Healthcare.jpgThis blog post was authored by Jessica R. Frier

Employers should update their whistleblowing, anti-harassment and anti-retaliation policies to reference new protections provided to employees by the Affordable Care Act (“ACA”). 

What is Prohibited?  ACA’s anti-retaliation provisions prohibit an employer from retaliating against an employee who:

  1. Receives a health insurance tax credit or subsidy through Covered California (aka the “Marketplace” or “exchange”);
  2. Reports potential violations of protections afforded under Title I of the Act, which provides guaranteed availability protections among other things;
  3. Testifies in a proceeding concerning such violation;
  4. Assists or participates in a proceeding concerning a violation; or
  5. Objects to, or refuses to participate in, any activity, policy, practice, or assigned task that the employee reasonably believes to be in violation of any provision of Title I of the Act.

What is “Retaliation”?  An employment action is considered retaliatory if it discriminates against any employee with respect to compensation, terms, conditions, or other privileges of employment.  “Retaliation” can include termination, demotion, denial of overtime, denial of promotion or other benefits, failure to hire or rehire, intimidation, reassignment, discipline, blacklisting, and the reduction of pay or hours.

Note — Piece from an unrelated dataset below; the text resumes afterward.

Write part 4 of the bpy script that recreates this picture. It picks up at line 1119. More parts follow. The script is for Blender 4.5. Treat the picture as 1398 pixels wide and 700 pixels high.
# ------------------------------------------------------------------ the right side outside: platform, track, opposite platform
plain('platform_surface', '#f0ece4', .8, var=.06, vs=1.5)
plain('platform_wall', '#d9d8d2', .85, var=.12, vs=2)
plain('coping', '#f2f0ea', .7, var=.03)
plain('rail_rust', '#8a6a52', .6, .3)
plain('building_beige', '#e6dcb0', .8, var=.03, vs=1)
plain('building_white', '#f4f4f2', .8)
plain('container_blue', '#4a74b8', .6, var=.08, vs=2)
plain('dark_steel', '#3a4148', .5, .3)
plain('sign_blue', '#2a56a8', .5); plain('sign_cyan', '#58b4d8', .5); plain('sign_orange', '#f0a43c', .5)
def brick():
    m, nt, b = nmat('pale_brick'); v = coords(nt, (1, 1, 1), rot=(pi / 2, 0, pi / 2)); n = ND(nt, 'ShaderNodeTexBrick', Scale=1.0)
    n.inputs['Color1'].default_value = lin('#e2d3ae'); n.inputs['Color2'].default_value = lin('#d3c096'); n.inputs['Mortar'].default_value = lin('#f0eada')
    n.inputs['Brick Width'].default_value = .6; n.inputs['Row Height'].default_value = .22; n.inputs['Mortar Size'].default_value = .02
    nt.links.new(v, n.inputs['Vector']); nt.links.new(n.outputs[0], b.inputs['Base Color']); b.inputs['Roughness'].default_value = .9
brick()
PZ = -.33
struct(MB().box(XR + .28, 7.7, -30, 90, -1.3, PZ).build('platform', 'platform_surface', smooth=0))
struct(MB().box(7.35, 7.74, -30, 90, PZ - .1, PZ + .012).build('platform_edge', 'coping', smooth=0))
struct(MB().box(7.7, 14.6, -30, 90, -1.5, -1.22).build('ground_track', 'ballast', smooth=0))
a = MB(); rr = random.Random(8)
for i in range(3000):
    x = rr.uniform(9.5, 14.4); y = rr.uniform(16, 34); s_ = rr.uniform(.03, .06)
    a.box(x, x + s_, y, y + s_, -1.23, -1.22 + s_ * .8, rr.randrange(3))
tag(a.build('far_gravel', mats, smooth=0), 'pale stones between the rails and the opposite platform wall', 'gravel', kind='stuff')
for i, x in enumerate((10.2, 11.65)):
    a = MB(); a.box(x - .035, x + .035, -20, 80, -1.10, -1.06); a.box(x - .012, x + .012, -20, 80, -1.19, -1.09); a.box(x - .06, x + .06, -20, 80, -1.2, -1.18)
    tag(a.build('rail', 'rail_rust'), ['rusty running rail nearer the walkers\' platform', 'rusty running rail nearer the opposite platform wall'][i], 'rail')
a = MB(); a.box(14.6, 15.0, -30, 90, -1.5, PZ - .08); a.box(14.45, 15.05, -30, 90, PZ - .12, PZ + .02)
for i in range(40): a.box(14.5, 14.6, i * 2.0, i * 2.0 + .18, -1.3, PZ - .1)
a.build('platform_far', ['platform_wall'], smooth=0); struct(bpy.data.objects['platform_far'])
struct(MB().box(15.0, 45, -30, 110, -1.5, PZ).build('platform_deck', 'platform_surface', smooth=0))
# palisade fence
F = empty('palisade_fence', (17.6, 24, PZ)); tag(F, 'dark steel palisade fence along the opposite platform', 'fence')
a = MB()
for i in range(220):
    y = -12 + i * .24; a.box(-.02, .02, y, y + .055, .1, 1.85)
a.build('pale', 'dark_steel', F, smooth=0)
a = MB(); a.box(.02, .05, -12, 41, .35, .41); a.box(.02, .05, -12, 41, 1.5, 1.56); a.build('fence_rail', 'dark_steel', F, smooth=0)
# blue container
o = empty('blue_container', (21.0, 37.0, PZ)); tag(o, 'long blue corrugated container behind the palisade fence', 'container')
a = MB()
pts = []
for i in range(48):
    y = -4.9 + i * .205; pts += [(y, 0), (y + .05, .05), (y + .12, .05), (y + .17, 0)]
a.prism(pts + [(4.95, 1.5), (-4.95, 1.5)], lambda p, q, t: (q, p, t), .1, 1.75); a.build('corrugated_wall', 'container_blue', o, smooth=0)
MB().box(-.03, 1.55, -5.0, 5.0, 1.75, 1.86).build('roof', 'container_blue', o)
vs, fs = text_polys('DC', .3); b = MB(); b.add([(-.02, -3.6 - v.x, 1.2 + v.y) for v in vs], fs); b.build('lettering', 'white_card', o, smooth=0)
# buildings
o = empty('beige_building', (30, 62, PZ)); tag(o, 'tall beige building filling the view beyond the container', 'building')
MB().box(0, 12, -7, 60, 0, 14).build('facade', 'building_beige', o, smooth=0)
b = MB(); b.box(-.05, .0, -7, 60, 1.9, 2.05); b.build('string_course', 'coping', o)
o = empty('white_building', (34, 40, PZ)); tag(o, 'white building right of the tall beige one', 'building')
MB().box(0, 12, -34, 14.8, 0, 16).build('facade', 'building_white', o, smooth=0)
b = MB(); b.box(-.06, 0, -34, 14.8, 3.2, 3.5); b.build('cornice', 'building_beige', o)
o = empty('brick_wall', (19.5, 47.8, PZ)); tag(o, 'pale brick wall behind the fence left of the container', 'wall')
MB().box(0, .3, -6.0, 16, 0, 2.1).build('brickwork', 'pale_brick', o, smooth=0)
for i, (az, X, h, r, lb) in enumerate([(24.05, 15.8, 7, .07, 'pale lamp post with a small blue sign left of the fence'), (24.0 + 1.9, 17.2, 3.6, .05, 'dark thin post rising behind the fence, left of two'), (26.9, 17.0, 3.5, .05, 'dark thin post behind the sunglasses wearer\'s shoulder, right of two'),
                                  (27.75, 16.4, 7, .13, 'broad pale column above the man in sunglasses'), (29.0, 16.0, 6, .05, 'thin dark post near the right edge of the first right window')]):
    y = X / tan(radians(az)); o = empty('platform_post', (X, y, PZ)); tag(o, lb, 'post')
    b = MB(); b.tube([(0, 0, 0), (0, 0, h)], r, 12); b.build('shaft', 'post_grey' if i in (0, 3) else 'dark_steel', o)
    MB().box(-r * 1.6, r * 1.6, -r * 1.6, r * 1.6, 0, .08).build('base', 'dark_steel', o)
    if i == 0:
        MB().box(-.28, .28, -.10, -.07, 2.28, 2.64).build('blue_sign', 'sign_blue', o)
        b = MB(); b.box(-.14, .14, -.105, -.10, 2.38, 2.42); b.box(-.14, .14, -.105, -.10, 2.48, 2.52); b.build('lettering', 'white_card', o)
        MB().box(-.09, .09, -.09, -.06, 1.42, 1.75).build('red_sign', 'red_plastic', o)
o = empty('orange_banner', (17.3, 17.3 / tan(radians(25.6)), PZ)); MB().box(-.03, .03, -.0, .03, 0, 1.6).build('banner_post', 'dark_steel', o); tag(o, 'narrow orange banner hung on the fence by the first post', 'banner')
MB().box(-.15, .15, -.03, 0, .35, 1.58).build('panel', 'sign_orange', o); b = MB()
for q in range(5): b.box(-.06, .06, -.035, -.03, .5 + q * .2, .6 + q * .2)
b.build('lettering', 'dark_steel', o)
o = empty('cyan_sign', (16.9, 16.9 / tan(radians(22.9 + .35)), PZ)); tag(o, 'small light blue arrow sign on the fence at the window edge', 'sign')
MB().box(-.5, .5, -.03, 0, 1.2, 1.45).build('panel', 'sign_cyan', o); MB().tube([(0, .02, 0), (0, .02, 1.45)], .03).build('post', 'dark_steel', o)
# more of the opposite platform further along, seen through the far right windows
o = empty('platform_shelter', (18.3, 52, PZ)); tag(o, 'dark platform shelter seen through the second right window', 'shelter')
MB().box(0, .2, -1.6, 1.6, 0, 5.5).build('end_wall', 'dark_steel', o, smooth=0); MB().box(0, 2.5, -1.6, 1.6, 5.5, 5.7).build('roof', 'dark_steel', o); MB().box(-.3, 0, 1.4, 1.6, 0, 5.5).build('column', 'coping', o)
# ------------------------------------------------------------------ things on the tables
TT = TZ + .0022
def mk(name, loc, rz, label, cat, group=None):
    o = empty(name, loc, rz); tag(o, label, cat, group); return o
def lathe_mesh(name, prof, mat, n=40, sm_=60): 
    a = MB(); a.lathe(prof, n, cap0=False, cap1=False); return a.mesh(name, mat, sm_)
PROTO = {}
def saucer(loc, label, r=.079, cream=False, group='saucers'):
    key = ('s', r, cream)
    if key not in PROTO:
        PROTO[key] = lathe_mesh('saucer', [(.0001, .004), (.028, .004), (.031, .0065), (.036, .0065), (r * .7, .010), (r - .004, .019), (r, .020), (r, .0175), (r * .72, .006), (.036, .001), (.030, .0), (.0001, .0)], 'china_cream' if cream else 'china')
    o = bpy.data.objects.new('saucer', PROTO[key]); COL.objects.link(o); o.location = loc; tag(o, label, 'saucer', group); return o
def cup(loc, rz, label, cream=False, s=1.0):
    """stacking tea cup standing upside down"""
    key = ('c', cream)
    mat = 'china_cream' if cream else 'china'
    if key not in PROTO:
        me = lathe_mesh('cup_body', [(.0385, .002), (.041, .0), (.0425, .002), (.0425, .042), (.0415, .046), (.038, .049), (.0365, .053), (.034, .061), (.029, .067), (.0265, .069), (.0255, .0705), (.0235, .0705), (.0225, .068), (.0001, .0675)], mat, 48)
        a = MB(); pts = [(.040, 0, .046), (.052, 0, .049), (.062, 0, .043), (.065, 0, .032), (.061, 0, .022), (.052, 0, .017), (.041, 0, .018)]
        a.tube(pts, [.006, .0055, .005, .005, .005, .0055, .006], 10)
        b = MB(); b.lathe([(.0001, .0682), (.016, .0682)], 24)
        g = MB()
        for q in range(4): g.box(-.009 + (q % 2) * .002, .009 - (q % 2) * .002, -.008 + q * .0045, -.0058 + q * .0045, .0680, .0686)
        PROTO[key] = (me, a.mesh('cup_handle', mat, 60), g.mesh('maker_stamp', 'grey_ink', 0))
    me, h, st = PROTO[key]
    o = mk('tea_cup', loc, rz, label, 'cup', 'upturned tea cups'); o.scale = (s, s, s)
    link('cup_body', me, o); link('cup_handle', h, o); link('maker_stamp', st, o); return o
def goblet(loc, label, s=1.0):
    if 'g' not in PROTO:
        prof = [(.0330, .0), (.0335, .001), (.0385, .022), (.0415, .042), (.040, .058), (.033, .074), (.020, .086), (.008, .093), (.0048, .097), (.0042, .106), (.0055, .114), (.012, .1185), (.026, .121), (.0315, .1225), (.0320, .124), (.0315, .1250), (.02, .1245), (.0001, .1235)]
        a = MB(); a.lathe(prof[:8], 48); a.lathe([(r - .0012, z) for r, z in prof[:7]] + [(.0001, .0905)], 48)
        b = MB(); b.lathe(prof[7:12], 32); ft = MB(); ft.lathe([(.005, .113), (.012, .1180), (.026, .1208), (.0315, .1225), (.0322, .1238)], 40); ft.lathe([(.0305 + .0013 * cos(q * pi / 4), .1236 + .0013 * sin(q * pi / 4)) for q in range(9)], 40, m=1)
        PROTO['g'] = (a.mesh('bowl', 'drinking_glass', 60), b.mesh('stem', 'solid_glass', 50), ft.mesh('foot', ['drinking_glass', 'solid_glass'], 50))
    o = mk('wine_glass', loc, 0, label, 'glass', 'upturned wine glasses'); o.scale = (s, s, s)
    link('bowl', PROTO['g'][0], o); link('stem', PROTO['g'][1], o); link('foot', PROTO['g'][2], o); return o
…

What is Protected?  An employee is only protected for the above actions relating to Title I of ACA.  ACA’s Title I requirements involve the Employer Shared Responsibility provisions (by which an employee who obtains coverage in an exchange can trigger a penalty payable by the employer).  Title I also includes (but is not limited to) additional consumer protection reforms such as:

  • Elimination of lifetime and annual limits on benefits by 2014;
  • Prohibition of rescissions of health insurance policies;
  • Elimination of pre-existing condition exclusions;
  • Coverage of preventive services and immunizations;
  • Extension of dependent coverage up to age 26;
  • Development of uniform coverage documents; and
  • Implementation of appeals processes for consumers.

Who is in Charge?  The Department of Occupational Safety and Health Administration (“OSHA”) will enforce ACA’s anti-retaliation provisions.  An employee who believes he or she has been retaliated against must complain within 180 days by an in-person visit or telephone call to a local OSHA office, or by sending a written complaint.  Upon receipt of the complaint, the Assistant Secretary for OSHA will notify the employer of its rights. The employer will have 20 days after receiving notice of the complaint to file a written statement, affidavits or documents in support of its position. The employer may also request a meeting with the Assistant Secretary to present its position.  OSHA will determine if the complaint is sufficient, investigate the complaint and issue a decision.  There is a procedure for employers to appeal OSHA’s decision.  More information is available at:  

What are an Employee’s Remedies For Retaliation?  Remedies include reinstatement, affirmative action to abate the violation, back pay with interest, front pay, compensatory damages, and an award of up to $1,000 for attorneys’ fees.

What’s Next?  Employers should review their personnel policies and internal training procedures.  Employers should consider revising policies and procedures to prohibit retaliating against an employee for any activity protected under Title I of ACA.  Employers should also ensure that management and supervisory personnel are well trained in these ACA provisions and in procedures for appealing complaints to OSHA.